WHAT YOU NEED TO DO:
Copy the full set of lines exactly as given.

MATERIALS PROVIDED:
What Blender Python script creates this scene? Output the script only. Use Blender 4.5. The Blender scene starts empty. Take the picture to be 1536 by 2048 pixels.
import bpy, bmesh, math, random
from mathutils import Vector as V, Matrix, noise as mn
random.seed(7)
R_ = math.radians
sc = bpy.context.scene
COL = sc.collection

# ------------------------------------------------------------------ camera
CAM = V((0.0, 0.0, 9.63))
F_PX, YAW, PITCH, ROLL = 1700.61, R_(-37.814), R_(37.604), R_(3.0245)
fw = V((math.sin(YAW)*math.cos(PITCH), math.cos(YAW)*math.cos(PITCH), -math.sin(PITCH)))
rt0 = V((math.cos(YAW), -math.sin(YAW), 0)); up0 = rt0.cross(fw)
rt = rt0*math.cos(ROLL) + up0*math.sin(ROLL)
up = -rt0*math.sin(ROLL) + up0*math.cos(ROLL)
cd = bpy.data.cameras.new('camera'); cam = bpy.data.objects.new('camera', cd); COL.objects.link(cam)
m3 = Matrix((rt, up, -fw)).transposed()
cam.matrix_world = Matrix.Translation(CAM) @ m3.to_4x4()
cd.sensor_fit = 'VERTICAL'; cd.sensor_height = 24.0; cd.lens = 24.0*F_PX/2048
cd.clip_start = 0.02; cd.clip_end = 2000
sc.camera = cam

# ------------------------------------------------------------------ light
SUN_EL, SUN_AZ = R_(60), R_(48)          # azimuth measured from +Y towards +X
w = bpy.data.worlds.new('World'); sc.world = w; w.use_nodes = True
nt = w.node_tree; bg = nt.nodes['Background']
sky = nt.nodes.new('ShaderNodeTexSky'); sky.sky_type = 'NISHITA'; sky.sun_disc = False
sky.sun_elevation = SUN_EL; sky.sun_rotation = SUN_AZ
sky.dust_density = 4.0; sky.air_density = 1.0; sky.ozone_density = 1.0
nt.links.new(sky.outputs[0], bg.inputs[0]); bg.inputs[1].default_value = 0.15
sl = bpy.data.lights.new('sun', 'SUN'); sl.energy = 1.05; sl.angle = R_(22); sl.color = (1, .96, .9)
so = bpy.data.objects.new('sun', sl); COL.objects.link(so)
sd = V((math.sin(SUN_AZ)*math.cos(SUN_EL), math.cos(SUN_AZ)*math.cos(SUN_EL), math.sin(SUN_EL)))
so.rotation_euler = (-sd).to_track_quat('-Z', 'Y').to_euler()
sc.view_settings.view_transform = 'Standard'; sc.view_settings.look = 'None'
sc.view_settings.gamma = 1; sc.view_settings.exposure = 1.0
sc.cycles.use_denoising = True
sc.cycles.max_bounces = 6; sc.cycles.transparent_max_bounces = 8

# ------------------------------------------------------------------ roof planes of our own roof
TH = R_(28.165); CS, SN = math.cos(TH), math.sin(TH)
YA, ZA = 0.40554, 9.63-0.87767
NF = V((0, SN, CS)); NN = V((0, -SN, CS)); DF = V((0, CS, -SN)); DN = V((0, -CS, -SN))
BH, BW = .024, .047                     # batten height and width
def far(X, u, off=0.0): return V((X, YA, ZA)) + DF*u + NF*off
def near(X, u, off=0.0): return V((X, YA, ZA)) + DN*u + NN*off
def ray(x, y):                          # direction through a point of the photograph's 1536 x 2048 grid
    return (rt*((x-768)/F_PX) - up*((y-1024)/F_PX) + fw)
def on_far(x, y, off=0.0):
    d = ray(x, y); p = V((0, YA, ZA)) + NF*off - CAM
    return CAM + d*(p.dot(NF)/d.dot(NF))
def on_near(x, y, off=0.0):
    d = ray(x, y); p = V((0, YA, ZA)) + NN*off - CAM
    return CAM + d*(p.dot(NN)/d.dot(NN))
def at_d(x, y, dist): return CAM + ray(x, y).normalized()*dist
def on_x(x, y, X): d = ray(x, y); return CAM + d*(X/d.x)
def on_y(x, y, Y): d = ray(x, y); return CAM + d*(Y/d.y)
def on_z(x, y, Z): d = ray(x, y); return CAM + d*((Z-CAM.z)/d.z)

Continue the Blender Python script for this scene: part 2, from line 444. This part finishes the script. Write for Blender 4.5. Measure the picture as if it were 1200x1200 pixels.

RESULT BELOW:
What Blender Python script creates this scene? Output the script only. Use Blender 4.5. The Blender scene starts empty. Take the picture to be 1536 by 2048 pixels.
import bpy, bmesh, math, random
from mathutils import Vector as V, Matrix, noise as mn
random.seed(7)
R_ = math.radians
sc = bpy.context.scene
COL = sc.collection

# ------------------------------------------------------------------ camera
CAM = V((0.0, 0.0, 9.63))
F_PX, YAW, PITCH, ROLL = 1700.61, R_(-37.814), R_(37.604), R_(3.0245)
fw = V((math.sin(YAW)*math.cos(PITCH), math.cos(YAW)*math.cos(PITCH), -math.sin(PITCH)))
rt0 = V((math.cos(YAW), -math.sin(YAW), 0)); up0 = rt0.cross(fw)
rt = rt0*math.cos(ROLL) + up0*math.sin(ROLL)
up = -rt0*math.sin(ROLL) + up0*math.cos(ROLL)
cd = bpy.data.cameras.new('camera'); cam = bpy.data.objects.new('camera', cd); COL.objects.link(cam)
m3 = Matrix((rt, up, -fw)).transposed()
cam.matrix_world = Matrix.Translation(CAM) @ m3.to_4x4()
cd.sensor_fit = 'VERTICAL'; cd.sensor_height = 24.0; cd.lens = 24.0*F_PX/2048
cd.clip_start = 0.02; cd.clip_end = 2000
sc.camera = cam

# ------------------------------------------------------------------ light
SUN_EL, SUN_AZ = R_(60), R_(48)          # azimuth measured from +Y towards +X
w = bpy.data.worlds.new('World'); sc.world = w; w.use_nodes = True
nt = w.node_tree; bg = nt.nodes['Background']
sky = nt.nodes.new('ShaderNodeTexSky'); sky.sky_type = 'NISHITA'; sky.sun_disc = False
sky.sun_elevation = SUN_EL; sky.sun_rotation = SUN_AZ
sky.dust_density = 4.0; sky.air_density = 1.0; sky.ozone_density = 1.0
nt.links.new(sky.outputs[0], bg.inputs[0]); bg.inputs[1].default_value = 0.15
sl = bpy.data.lights.new('sun', 'SUN'); sl.energy = 1.05; sl.angle = R_(22); sl.color = (1, .96, .9)
so = bpy.data.objects.new('sun', sl); COL.objects.link(so)
sd = V((math.sin(SUN_AZ)*math.cos(SUN_EL), math.cos(SUN_AZ)*math.cos(SUN_EL), math.sin(SUN_EL)))
so.rotation_euler = (-sd).to_track_quat('-Z', 'Y').to_euler()
sc.view_settings.view_transform = 'Standard'; sc.view_settings.look = 'None'
sc.view_settings.gamma = 1; sc.view_settings.exposure = 1.0
sc.cycles.use_denoising = True
sc.cycles.max_bounces = 6; sc.cycles.transparent_max_bounces = 8

# ------------------------------------------------------------------ roof planes of our own roof
TH = R_(28.165); CS, SN = math.cos(TH), math.sin(TH)
YA, ZA = 0.40554, 9.63-0.87767
NF = V((0, SN, CS)); NN = V((0, -SN, CS)); DF = V((0, CS, -SN)); DN = V((0, -CS, -SN))
BH, BW = .024, .047                     # batten height and width
def far(X, u, off=0.0): return V((X, YA, ZA)) + DF*u + NF*off
def near(X, u, off=0.0): return V((X, YA, ZA)) + DN*u + NN*off
def ray(x, y):                          # direction through a point of the photograph's 1536 x 2048 grid
    return (rt*((x-768)/F_PX) - up*((y-1024)/F_PX) + fw)
def on_far(x, y, off=0.0):
    d = ray(x, y); p = V((0, YA, ZA)) + NF*off - CAM
    return CAM + d*(p.dot(NF)/d.dot(NF))
def on_near(x, y, off=0.0):
    d = ray(x, y); p = V((0, YA, ZA)) + NN*off - CAM
    return CAM + d*(p.dot(NN)/d.dot(NN))
def at_d(x, y, dist): return CAM + ray(x, y).normalized()*dist
def on_x(x, y, X): d = ray(x, y); return CAM + d*(X/d.x)
def on_y(x, y, Y): d = ray(x, y); return CAM + d*(Y/d.y)
def on_z(x, y, Z): d = ray(x, y); return CAM + d*((Z-CAM.z)/d.z)

Continue the Blender Python script for this scene: part 2, from line 444. This part finishes the script. Write for Blender 4.5. Measure the picture as if it were 1200x1200 pixels.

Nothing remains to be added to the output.